When Brynhild learns of the deception, she seeks her vengeance and tricks her husband Gunnar into orchestrating the death of Sigurd. But her love for Sigurd means that this breaks her heart, and she decides to kill herself by joining Sigurd on his funeral pyre. She also manages to have the three-year-old son of Sigurd with his wife Gudrun, Sigmund, killed and placed on the pyre.

The story of Brynhild’s vengeance highlights both the jealous nature that is seen in man stories of the Valkyrie, and their capacity to love. She is not the only Valkyrie that is described as dying of a broken heart.
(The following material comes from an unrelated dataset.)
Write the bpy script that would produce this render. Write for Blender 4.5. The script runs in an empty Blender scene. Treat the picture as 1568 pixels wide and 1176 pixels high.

According to some legends, the first time Brynhild and Sigurd met, before he lost his memory, they already made love and Brynhild became pregnant with Aslaug. Unable to keep the girl and marry Gunnar, she gave her away. Aslaug then went on to marry Ragnar Lothbrok and was the mother of Bjorn Ironside and Ivar the Boneless.

Ladies of the War Lord

What do you think of the Valkyrie, the ladies of the warlord Odin? Would you be awed or terrified to see one flying overhead at the moment of your death? Do you think that they were mythological beings that were later associated with brave Viking shield maidens, or do you think that their existence was inspired by Vikings shield maidens such as the infamous Lagertha?